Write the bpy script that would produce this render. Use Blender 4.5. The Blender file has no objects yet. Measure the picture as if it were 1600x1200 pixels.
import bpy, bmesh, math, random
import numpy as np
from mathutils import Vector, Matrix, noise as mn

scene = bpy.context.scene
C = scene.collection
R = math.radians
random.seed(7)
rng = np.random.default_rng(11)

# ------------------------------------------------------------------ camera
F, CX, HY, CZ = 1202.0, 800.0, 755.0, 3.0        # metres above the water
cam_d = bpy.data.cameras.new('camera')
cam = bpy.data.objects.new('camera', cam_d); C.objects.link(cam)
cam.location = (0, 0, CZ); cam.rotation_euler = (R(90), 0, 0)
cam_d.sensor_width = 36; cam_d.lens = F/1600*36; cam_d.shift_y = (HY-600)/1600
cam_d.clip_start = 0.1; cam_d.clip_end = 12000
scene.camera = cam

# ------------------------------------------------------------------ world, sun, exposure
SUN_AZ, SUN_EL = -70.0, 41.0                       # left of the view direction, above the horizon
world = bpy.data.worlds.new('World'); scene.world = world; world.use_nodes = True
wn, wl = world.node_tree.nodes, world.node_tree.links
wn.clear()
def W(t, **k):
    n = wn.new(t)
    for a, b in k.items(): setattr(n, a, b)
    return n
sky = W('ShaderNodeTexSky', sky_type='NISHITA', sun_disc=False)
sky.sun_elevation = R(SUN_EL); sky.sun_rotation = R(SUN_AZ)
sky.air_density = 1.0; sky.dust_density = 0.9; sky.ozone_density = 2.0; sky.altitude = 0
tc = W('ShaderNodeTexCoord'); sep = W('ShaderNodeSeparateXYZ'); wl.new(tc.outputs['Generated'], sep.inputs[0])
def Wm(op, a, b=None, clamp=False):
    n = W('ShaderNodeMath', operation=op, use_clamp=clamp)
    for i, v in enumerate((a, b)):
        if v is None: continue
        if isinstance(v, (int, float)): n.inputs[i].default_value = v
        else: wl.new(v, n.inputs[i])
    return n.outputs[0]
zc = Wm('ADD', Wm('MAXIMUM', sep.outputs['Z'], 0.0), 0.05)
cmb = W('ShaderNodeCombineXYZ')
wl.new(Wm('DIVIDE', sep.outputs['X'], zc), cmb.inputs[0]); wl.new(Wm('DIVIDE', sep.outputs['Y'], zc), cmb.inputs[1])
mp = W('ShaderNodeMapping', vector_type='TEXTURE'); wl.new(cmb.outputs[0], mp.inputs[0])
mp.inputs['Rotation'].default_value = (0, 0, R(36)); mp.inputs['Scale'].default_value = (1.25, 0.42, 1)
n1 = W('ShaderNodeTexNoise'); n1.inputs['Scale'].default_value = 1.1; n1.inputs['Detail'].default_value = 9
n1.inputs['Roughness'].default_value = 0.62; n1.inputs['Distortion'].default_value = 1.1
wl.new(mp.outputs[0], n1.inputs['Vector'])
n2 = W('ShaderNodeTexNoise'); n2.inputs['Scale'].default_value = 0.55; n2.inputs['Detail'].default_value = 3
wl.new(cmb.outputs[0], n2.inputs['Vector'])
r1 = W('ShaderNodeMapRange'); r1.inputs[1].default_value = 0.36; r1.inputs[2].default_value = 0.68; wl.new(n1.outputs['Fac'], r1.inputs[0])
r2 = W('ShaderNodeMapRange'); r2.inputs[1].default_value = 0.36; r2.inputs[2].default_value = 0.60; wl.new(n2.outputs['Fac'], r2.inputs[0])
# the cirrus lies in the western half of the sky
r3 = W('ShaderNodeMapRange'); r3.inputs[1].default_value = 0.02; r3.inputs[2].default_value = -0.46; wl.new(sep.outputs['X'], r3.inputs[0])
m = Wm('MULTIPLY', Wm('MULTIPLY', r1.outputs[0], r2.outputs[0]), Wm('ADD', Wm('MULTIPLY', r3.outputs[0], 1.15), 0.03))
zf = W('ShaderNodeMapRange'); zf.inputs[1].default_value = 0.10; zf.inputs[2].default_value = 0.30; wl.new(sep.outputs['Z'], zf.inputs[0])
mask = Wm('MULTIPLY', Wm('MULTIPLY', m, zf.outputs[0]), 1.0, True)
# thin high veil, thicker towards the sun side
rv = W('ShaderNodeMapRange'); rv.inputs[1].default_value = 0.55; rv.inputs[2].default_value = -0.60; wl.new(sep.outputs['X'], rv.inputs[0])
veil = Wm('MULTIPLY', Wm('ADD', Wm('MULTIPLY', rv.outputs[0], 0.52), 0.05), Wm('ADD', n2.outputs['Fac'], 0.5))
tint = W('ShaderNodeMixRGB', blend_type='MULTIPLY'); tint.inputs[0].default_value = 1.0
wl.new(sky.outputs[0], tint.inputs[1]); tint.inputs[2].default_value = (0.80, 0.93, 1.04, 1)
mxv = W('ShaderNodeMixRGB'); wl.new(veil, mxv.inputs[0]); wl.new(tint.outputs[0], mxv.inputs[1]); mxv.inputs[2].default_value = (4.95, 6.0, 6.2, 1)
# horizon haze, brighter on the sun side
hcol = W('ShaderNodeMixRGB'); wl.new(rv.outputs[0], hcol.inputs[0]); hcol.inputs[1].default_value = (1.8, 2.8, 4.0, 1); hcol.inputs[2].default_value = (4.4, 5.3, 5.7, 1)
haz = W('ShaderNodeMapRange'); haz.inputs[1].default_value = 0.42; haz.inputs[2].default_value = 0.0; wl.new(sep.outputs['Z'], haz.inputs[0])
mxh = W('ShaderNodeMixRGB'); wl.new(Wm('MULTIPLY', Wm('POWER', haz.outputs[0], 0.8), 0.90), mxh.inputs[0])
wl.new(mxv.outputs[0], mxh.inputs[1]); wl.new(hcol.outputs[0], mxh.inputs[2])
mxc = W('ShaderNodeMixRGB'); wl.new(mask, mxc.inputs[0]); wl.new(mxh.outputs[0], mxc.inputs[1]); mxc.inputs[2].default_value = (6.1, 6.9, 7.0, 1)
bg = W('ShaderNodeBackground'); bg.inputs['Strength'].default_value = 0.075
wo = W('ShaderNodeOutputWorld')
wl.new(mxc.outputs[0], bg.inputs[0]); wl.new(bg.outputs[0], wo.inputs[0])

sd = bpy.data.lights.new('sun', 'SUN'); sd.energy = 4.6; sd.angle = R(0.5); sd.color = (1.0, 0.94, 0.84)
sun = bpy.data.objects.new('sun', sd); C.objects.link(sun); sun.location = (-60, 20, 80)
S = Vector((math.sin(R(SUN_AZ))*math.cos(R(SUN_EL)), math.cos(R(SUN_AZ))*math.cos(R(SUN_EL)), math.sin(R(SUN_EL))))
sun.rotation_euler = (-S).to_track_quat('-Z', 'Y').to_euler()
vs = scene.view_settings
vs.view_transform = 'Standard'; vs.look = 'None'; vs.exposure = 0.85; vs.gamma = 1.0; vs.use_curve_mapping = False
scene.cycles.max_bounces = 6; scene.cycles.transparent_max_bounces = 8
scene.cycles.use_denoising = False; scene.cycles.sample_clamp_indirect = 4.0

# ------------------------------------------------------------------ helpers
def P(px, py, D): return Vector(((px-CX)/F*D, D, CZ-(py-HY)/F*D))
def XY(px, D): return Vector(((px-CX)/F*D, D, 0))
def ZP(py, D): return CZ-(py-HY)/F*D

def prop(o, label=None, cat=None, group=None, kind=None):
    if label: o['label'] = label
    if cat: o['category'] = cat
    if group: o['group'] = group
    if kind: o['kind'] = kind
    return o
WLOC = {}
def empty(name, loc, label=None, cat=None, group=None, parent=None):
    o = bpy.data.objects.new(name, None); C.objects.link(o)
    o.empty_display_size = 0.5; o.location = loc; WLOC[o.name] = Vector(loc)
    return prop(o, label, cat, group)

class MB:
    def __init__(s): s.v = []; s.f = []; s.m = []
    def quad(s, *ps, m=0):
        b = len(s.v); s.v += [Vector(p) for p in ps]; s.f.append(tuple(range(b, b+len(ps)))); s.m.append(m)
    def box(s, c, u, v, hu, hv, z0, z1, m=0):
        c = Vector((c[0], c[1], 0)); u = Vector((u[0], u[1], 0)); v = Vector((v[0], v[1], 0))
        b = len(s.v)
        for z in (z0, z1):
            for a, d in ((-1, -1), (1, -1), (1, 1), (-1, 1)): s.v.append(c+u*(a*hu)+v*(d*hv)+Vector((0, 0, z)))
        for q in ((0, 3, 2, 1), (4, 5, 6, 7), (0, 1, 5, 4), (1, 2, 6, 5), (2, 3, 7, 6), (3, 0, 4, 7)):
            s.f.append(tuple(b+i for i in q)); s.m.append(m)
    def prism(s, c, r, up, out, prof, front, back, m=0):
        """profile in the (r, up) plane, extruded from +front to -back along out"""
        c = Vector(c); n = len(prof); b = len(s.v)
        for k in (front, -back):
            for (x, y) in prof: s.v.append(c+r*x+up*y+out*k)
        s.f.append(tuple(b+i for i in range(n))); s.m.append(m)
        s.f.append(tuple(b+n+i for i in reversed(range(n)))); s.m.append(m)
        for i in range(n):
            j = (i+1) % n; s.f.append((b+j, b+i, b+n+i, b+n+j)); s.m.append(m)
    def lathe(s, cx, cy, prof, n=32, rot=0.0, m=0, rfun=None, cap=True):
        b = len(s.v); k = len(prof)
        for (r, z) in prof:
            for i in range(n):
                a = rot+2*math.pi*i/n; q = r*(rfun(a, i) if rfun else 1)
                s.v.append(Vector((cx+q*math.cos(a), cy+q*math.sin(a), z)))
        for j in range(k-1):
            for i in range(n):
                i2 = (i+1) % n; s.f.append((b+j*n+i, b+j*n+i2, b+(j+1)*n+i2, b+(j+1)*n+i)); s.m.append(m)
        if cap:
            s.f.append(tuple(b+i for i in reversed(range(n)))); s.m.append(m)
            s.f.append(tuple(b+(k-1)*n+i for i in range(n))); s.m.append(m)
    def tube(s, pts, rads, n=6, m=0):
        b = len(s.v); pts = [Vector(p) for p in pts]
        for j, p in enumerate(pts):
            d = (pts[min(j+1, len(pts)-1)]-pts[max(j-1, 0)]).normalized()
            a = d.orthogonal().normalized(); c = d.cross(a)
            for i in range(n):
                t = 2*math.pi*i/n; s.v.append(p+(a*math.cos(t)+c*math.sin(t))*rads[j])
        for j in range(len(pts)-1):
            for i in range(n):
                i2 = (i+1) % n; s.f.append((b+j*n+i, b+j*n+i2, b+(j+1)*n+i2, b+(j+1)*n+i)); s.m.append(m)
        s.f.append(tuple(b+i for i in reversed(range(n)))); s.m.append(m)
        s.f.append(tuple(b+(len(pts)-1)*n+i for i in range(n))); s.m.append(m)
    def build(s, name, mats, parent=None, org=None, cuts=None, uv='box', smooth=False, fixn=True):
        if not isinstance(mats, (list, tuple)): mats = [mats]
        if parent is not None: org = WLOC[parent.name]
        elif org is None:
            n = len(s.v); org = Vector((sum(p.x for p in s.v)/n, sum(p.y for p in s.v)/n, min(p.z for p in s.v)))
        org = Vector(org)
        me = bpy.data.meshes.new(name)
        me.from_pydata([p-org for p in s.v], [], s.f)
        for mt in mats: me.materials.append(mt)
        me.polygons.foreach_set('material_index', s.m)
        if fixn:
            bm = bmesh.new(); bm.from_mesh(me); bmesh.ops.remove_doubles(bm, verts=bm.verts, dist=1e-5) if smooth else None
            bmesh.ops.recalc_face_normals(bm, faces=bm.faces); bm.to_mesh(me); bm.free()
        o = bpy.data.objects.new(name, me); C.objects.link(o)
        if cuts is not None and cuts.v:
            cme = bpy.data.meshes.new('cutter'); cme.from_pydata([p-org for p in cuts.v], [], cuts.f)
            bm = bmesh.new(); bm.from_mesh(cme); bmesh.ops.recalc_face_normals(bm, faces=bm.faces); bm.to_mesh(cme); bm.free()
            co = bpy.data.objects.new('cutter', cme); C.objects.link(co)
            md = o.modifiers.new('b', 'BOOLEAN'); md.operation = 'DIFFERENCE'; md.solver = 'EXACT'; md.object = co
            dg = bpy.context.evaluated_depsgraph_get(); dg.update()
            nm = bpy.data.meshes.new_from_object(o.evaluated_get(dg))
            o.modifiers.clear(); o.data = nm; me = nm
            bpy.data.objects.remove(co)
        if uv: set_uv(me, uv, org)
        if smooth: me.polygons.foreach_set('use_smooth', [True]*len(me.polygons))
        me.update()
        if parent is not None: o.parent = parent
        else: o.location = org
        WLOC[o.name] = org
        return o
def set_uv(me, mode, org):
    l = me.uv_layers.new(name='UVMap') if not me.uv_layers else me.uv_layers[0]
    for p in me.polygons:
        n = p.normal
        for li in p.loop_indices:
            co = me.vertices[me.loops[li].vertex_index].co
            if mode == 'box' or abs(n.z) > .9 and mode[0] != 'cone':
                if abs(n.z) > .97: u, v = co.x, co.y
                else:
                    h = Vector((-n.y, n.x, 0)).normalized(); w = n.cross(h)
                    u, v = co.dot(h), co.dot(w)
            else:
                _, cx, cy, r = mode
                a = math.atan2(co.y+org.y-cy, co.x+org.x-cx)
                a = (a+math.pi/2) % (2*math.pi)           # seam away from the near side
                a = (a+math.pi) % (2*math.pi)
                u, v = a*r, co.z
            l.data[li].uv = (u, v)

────

From the first line of the data through the line with "scene.camera = cam", quote each line exactly and add nothing else.

Write the bpy script that would produce this render. Use Blender 4.5. The Blender file has no objects yet. Measure the picture as if it were 1600x1200 pixels.
import bpy, bmesh, math, random
import numpy as np
from mathutils import Vector, Matrix, noise as mn

scene = bpy.context.scene
C = scene.collection
R = math.radians
random.seed(7)
rng = np.random.default_rng(11)

# ------------------------------------------------------------------ camera
F, CX, HY, CZ = 1202.0, 800.0, 755.0, 3.0        # metres above the water
cam_d = bpy.data.cameras.new('camera')
cam = bpy.data.objects.new('camera', cam_d); C.objects.link(cam)
cam.location = (0, 0, CZ); cam.rotation_euler = (R(90), 0, 0)
cam_d.sensor_width = 36; cam_d.lens = F/1600*36; cam_d.shift_y = (HY-600)/1600
cam_d.clip_start = 0.1; cam_d.clip_end = 12000
scene.camera = cam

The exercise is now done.